A nice full-bodied Burgundy
Anchorman 2: The Legend Continues joins the glorious pantheon of silver screen outings where the sequel outshines the original, slotting alongside names such as Terminator 2: Judgement Day, From Russia With Love and, er, Star Wars Episode II: Attack of the Clones. It wasn't that Anchorman: The Legend of Ron Burgundy was a bad movie but it was bit hit-and-miss in terms of the gags. Some hit the mark sweetly while others were obviously intended as funny but just fell flat.
Anchorman 2 (let's drop the Hollywood fashion for subtitles, though even this has been sent up here) skirts perilously close to some epic car-(or Winnebago-)crashes but always comes up with the goods - some are high-end, some are low-brow - consistently, it delivers. It certainly has been a long time in gestation and I imagine Will Ferrell and his team have been notching up yoicks in notepads down the years to add to the brew and the film does across as as series of sketches. Some skits in the trailer don't even make the final movie (mocking 1970s mainstream ignorance of homosexuality by associating a gay reporter with vampirism and Burgundy's dog being interpreted). Yet there is also an exquisite satire play on CNN, Fox News and American news in general. Ron Burgundy (Ferrell) comes to the conclusion, 300 years after Jonathan Swift, that "there's too much news."
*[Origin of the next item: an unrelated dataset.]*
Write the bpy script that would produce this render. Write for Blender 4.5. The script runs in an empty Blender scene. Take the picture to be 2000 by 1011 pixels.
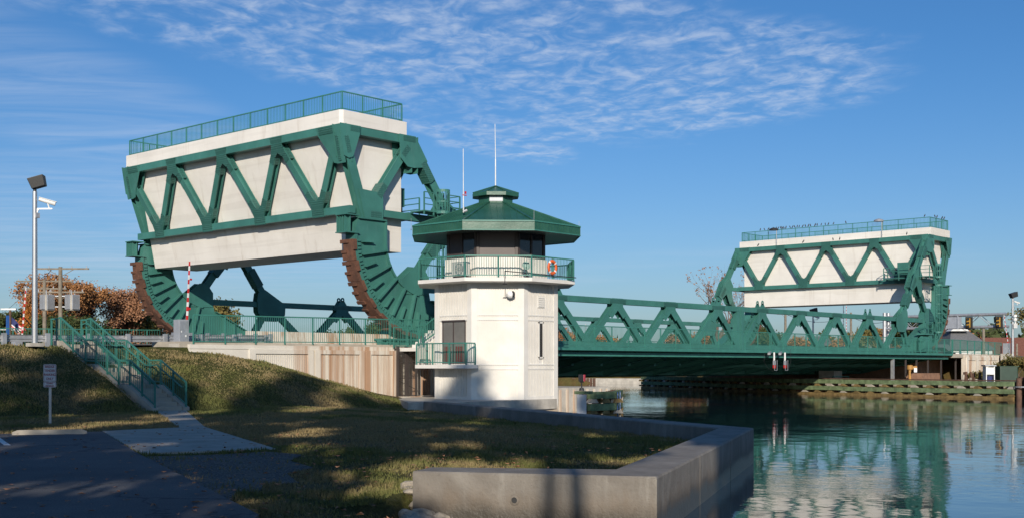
import bpy, bmesh, math, random
import numpy as np
from mathutils import Vector, Matrix
R = math.radians
rnd = random.Random(7)
SC = bpy.context.scene
COL = SC.collection

# ------------------------------------------------------------------ camera
EYE = 2.6
TH = math.atan2(2163, 2380)                 # view direction, measured from the road axis
CT, ST = math.cos(TH), math.sin(TH)
cam_d = bpy.data.cameras.new("camera"); cam = bpy.data.objects.new("camera", cam_d); COL.objects.link(cam)
cam_d.sensor_width = 36; cam_d.lens = 2380 / 2000 * 36; cam_d.shift_y = 0.1033
cam_d.clip_start = 0.3; cam_d.clip_end = 9000
cam.location = (0, 0, EYE); cam.rotation_euler = (R(90), 0, TH - R(90))
SC.camera = cam

# ------------------------------------------------------------------ light
SUN_AZ = math.atan2(-0.669, -0.743)           # direction towards the sun
SUN_EL = R(20.5)
sd = Vector((math.cos(SUN_AZ) * math.cos(SUN_EL), math.sin(SUN_AZ) * math.cos(SUN_EL), math.sin(SUN_EL)))
sl = bpy.data.lights.new("sun", 'SUN'); sl.energy = 4.7; sl.angle = R(0.6); sl.color = (1.0, 0.90, 0.76)
so = bpy.data.objects.new("sun", sl); COL.objects.link(so)
so.rotation_euler = sd.to_track_quat('Z', 'Y').to_euler()
SC.view_settings.view_transform = 'Standard'; SC.view_settings.look = 'None'
SC.view_settings.exposure = 0.0; SC.view_settings.gamma = 1.0

class NT:
    """small helper around a node tree"""
    def __init__(s, tree): s.t = tree; s.n = tree.nodes; s.l = tree.links
    def new(s, typ, **kw):
        n = s.n.new(typ)
        for k, v in kw.items(): setattr(n, k, v)
        return n
    def put(s, sock, v):
        if isinstance(v, bpy.types.NodeSocket): s.l.new(v, sock)
        elif v is not None:
            if isinstance(v, (tuple, list)) and sock.type == 'RGBA' and len(v) == 3: v = (*v, 1)
            sock.default_value = v
    def math(s, op, a, b=None, c=None, clamp=False):
        n = s.new('ShaderNodeMath', operation=op, use_clamp=clamp)
        s.put(n.inputs[0], a); s.put(n.inputs[1], b)
        if c is not None: s.put(n.inputs[2], c)
        return n.outputs[0]
    def vmath(s, op, a, b=None, scale=None):
        n = s.new('ShaderNodeVectorMath', operation=op); s.put(n.inputs[0], a)
        if b is not None: s.put(n.inputs[1], b)
        if scale is not None: s.put(n.inputs['Scale'], scale)
        return n.outputs['Value'] if op in ('DOT_PRODUCT', 'LENGTH') else n.outputs[0]
    def noise(s, vec, scale, detail=4, rough=.55, dist=0.0):
        n = s.new('ShaderNodeTexNoise'); s.put(n.inputs['Vector'], vec); n.inputs['Scale'].default_value = scale
        n.inputs['Detail'].default_value = detail; n.inputs['Roughness'].default_value = rough
        n.inputs['Distortion'].default_value = dist
        return n.outputs[0]
    def ramp(s, v, a, b, lo=0.0, hi=1.0):
        n = s.new('ShaderNodeMapRange', interpolation_type='SMOOTHSTEP'); s.put(n.inputs[0], v)
        n.inputs[1].default_value = a; n.inputs[2].default_value = b; n.inputs[3].default_value = lo; n.inputs[4].default_value = hi
        return n.outputs[0]
    def mix(s, f, a, b, mode='MIX'):
        n = s.new('ShaderNodeMix', data_type='RGBA', blend_type=mode)
        s.put(n.inputs[0], f); s.put(n.inputs[6], a); s.put(n.inputs[7], b)
        return n.outputs[2]
    def comb(s, x, y, z):
        n = s.new('ShaderNodeCombineXYZ'); s.put(n.inputs[0], x); s.put(n.inputs[1], y); s.put(n.inputs[2], z); return n.outputs[0]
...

Anchorman 2 scores highly on the number of cameo appearances made by A-list actors - the list runs and runs. In addition to Burgundy's crew of Brick Tamland (Steve Carell), Brian Fantana (Paul Rudd), Champ Kind (David Koechner), plus Burgundy's wife in Veronica Corningstone (Christina Applegate), there is Harrison Ford, Greg Kinnear, James Marsden, Kristen Wiig, Sacha Baron Cohen, Marion Cotillard, Will Smith, Kirsten Dunst and, uncredited, Jim Carrey, Liam Neeson, John C. Reilly, Tina Fey, Vince Vaughn (with both his character's arms somehow reattached) and Kanye West. As the vast majority of these appear in one set-piece scene, the movie is not over-burdened by competing egos and it all adds to the fun as you enjoy recognising all the stars.
Burgundy's new boss is the Australian entrepreneur, Kench Allenby (Josh Lawson), a cross between Ted Turner and Rupert Murdoch, a man who has worked tirelessly his whole life to make $305 million from the $300 million he inherited from his father (a joke that works better on paper than it does on screen, as in most people's books making $5 million in a lifetime is pretty impressive). Indeed, Burgundy is the man who led to the degenerating standards of American news, where Justin Bieber's drag-racing antics while under the influence of marijuana and prescription drugs merits top billing whereas people dying for their freedoms in the geo-strategic state of Ukraine struggles to get airtime. As Burgundy declaims: "Why give people the news they need to hear? Why not give them the news they want to hear?" And by having by signing off by wishing his audience, "A good night and an American night," the tawdry and affected patriotism skewers Fox News directly.
The 1970s fashion is as pleasing as anything in American Hustle that is making waves for how it has dressed its cast. Ferrell even makes use of his training from Blades of Glory with a whimsicallly ridiculous ice-skating section. Indeed, whimsy and nonsense is the guiding leitmotif, such as when Burgundy bottlefeeds a baby shark that he raises in a miniature artificial lagoon and this allows the pretty cutting satire to cruise under the radar (such as the fetish for car chase scenes where the anchor speculates wildly). Anchorman 2 had all the ingredients that have led to unfunny disaster in other would-be comedies but for the large part it hangs together superbly. It even rewards its fans with a post-credits sequence if you stay to the very end, as one would expect from such a film. That's a respect one rarely gets in the audience. I anticipate the DVD to see the extras. 4 out of 5.